Yes. As you know, this is -- this line is a mix of different issues, and we have some provisions for litigation risks as most of the quarters, but we also have some off-balance sheet risk impairments and a small impairment related to the SREP exposure and some provisions for restructuring costs. As we said in previous quarters, this P&L line will continue to include some of these impairments going forward but in line with what we saw in the past.
Thank you, Pablo. Moving to solvency. If we can -- what do we expect in terms of payout if -- with the demand in the 40% level [indiscernible] solvency? What are the plans?
We [Audio Gap]yes, we have just approved in our AGM last year dividend. We will pay next 10th of May EUR 0.380 per share, which implies at current prices an almost 4% dividend yield. This dividend implies a 40% cash payout. Going forward, you have to bear in mind that we do not have a formal dividend policy and our Board of Directors will propose each year the dividend considering the solvency position and the results of the bank that year.
Thank you, Pablo. An update on IRB models, please?
Yes. There's no news in this front. As we said the in 2018 annual results, we have already taken the first steps towards a formal application. And if things evolve as we expect, we believe that we can have the approval by the end of next year for the mortgage portfolio, but it will depend obviously on the supervisory decision.
Thank you, Pablo. The next one is regarding IFRS 16, if we can confirm what was the impact regarding this?
Yes. The impact has no -- not been material because we own most of our branches. So in terms of P&L, we expect around EUR 8 million of lower general expenses and higher amortizations per annum, something that has already been reflected in this first quarter's results. The remaining impacts are very small.
Thank you, Pablo. Regarding our treasury stock, if we can provide a little bit more information on our plans regarding the treasury stock.
Sure. We have received the formal authorization from the ECB to increase our treasury stock up to 3% of total shares. We haven't decided yet the timing on the formal -- of the potential acquisition of such treasury stock, as you can imagine. However, it will have an impact of around 20 basis point in our CET1 fully loaded that is not included in the CET1 fully loaded ratio of the 13.3 reported today.
Okay. We also have similar questions regarding the solvency drop of the quarter. If we can explain more detailed -- the trend.

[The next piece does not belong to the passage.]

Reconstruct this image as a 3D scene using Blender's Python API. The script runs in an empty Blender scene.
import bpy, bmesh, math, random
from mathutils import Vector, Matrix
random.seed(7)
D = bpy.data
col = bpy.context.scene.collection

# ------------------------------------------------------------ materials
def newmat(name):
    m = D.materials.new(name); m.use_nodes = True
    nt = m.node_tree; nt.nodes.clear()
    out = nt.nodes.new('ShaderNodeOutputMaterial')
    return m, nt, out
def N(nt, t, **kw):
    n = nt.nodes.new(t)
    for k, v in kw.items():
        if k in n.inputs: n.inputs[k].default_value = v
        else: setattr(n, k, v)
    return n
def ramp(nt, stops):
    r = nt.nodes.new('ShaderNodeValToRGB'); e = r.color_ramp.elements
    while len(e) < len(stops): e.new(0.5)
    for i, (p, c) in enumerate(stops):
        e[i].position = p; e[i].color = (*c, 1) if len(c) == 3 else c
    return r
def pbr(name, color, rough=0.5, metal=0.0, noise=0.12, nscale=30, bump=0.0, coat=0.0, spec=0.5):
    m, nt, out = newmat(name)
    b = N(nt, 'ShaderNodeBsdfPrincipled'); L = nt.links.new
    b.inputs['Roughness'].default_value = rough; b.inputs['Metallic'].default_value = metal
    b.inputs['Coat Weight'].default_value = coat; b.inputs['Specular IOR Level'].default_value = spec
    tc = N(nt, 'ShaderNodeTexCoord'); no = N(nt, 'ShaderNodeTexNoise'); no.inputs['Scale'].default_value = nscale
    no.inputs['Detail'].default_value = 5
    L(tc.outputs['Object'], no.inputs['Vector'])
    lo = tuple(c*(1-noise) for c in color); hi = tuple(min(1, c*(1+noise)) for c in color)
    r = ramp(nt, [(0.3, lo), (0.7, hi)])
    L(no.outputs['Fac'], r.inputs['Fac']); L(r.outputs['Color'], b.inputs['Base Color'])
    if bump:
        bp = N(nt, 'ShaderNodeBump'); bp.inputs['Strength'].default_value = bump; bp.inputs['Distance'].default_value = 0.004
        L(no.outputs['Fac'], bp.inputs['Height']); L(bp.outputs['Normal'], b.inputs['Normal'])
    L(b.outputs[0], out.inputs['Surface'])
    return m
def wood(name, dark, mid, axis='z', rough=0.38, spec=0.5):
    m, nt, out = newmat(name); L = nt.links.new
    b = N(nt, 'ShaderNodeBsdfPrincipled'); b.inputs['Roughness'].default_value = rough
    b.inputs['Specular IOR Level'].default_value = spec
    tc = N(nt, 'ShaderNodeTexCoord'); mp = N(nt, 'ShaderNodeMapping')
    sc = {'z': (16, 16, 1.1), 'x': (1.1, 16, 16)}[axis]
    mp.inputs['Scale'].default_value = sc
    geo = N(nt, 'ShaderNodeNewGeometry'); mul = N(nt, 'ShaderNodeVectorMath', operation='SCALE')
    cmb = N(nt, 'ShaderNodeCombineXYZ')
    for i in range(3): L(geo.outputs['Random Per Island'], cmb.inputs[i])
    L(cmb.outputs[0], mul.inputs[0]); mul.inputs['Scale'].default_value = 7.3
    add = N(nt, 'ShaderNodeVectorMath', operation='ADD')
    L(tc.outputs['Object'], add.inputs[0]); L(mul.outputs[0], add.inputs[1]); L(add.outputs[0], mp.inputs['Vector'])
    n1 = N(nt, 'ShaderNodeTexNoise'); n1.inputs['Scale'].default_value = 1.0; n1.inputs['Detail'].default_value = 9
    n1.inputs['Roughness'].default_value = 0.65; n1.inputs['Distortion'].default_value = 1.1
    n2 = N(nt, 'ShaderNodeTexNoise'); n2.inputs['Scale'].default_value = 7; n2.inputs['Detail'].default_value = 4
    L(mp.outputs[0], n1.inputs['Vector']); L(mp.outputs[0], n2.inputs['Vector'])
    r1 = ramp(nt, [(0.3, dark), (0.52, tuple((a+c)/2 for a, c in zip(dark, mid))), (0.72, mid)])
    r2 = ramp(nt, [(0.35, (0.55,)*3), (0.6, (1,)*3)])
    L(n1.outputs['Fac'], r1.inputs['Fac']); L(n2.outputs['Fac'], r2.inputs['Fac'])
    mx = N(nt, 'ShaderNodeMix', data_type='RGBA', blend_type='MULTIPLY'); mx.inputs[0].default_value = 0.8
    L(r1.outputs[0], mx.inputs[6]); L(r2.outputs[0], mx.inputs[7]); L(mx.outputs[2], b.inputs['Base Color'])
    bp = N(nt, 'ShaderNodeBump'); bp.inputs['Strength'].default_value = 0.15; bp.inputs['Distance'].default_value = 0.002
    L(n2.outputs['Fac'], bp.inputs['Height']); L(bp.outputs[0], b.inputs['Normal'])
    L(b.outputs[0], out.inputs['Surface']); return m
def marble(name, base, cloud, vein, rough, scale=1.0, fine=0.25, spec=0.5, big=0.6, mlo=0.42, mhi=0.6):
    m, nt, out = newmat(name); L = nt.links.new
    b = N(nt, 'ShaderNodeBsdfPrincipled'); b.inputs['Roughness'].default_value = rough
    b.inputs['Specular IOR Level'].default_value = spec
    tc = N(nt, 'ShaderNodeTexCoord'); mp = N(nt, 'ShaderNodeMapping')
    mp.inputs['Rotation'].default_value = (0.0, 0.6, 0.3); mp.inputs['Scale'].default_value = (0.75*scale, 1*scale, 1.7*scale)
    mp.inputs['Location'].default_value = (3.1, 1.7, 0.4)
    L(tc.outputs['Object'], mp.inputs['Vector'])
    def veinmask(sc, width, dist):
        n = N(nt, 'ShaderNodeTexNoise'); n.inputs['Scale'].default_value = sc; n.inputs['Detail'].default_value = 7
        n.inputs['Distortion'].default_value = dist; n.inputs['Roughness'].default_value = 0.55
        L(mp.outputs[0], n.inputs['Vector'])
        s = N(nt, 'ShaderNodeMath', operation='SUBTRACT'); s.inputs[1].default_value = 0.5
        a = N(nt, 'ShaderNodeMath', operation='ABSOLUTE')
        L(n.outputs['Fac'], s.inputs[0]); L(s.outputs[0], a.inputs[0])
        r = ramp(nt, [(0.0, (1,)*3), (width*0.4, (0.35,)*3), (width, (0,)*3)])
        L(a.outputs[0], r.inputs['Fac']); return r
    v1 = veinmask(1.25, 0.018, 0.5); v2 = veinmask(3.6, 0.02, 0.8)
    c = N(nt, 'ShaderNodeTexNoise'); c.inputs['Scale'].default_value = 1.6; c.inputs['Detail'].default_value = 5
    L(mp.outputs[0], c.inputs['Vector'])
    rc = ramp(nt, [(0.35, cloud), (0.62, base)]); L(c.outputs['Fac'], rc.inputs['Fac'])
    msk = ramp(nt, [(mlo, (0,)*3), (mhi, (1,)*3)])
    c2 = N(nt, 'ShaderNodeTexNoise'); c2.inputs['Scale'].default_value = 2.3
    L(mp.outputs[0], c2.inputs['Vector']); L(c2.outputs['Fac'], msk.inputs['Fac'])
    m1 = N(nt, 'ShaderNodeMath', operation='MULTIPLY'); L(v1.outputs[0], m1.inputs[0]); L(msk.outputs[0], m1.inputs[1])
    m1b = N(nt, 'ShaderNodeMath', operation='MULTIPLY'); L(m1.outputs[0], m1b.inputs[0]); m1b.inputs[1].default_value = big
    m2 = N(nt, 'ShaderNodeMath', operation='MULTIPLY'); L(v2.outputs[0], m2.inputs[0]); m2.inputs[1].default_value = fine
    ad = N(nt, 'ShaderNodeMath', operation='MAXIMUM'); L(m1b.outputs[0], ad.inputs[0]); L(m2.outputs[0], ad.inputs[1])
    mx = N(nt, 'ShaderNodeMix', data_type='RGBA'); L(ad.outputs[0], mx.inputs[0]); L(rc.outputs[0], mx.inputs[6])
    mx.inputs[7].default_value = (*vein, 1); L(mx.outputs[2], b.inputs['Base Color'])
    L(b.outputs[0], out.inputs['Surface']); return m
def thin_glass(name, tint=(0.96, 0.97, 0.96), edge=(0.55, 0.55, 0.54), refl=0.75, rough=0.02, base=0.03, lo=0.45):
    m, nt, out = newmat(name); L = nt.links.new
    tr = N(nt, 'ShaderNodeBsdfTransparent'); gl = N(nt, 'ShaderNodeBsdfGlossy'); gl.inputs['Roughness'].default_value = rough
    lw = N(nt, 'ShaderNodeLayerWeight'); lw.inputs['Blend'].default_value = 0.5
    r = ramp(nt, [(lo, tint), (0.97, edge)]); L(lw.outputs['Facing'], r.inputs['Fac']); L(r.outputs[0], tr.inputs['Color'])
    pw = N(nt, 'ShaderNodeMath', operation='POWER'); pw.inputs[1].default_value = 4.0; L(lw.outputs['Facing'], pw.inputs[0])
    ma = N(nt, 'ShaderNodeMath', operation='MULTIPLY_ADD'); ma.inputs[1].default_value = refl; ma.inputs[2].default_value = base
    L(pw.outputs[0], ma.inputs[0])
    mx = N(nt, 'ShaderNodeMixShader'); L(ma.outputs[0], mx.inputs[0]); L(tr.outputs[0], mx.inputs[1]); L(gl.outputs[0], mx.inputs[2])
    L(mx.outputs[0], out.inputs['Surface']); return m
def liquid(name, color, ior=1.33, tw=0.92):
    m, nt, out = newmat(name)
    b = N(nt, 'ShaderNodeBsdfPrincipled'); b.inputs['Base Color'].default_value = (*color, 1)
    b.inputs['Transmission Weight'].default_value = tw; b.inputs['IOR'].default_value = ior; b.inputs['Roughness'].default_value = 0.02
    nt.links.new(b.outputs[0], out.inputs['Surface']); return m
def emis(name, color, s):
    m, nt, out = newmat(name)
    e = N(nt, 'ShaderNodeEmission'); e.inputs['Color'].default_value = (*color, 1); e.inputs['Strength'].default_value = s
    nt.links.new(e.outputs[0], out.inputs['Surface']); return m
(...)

Okay. This quarter, we have 2 different drivers. On one side and the major driver has been the risk-weighted assets that has grew owing to the increase in the loan book but also owing to the higher bond portfolio weight because we have acquired some senior debt throughout the quarter. And on the other side, the quarterly results generation was mitigated by higher deductions related to the higher valuation of some of our insurance companies. That explains the close to 20 basis point quarterly drop. In other words, we have generated 16 basis points through retained earnings. This was mitigated by higher deductions. In addition, the higher risk-weighted assets explain a 24 basis point drop in CET1. So on top of these 2 issues I just explained, it is worth noting that we have received the authorization from the ECB to buy up to 3% of treasury stock, which is -- which has an additional impact of around 20 basis point that is not considered in the CET1 fully loaded of 13.3% that we show in the presentation.
Thank you, Pablo. Moving to MREL. Do we expect an increase in the wholesale funding regarding the MREL issuance?
Yes. And as we explained in the presentation, we have received the formal letter from Bank of Spain confirming us that we will need to have eligible liabilities representing around 20.59% of our risk-weighted assets by January 2022. This requirement is in line with the one that we were expecting, and we mentioned in the last result presentation and is considering -- and it has been considered in our funding and solvency plan for the period 2019, 2021.Our current regulatory total capital ratio leaves us in a comfortable position and with enough time to complete this requirement. Bear in mind that our phase-in deduction calendar finish in 4 years, so in 2023, something relevant considering the relative higher phase-in solvency. Our initial aim is to meet the requirement issuing both Tier 2 and senior debt. But final decision on the instruments on timing will be taken considering the evolution of our solvency position and the market conditions in order to minimize the cost and preserve our P&L.It is also worth noting that if we consider the approval of the IRB models, the issuance needs will be lower. Regarding the potential additional costs of these liabilities, I'd like to highlight, as I did in the past, that we have expensive liabilities maturing in the coming quarters that will help us to mitigate the cost of the new MREL liabilities. As a reminder, we have close to EUR 1 billion of corporate bonds at 2.5% cost, around 2.5% maturing at the end of this year and at beginning of next year. And also another EUR 1.3 billion of expensive client deposits at around 4.3% maturing by the end of 2020 and the beginning of 2021. So these maturities will more than compensate the expected issuance MREL instrument's cost, helping to improve our profitability and P&L.
Thank you, Pablo. There is only one final question -- very specific final question regarding our stakes on -- in [indiscernible] which is the presenters that we currently hold. And what is the value? And if we -- do we expect to generate capital gains from a potential disposal of such stakes?
Yes, even in the last few weeks, you can probably saw in the press that there is interest for a potential acquisition of these 2 stakes. We haven't taken a formal decision. If the interest is confirmed and the circumstances and the conditions are the right ones, we will analyze if it makes financial sense for us to sold. So far all that I can say is that we have a 10% stake in [indiscernible] with a book value of EUR 61 million and around -- and a 20% stake in household with a book value of EUR 22 million.
Okay. Thank you very much, Pablo. Thank you, everyone. We will now finish the webcast. Please do not hesitate to contact the IR team for further details. See you next quarter.
Thank you.
This concludes today's call. Thank you for joining. You may now disconnect your lines. Have a lovely day.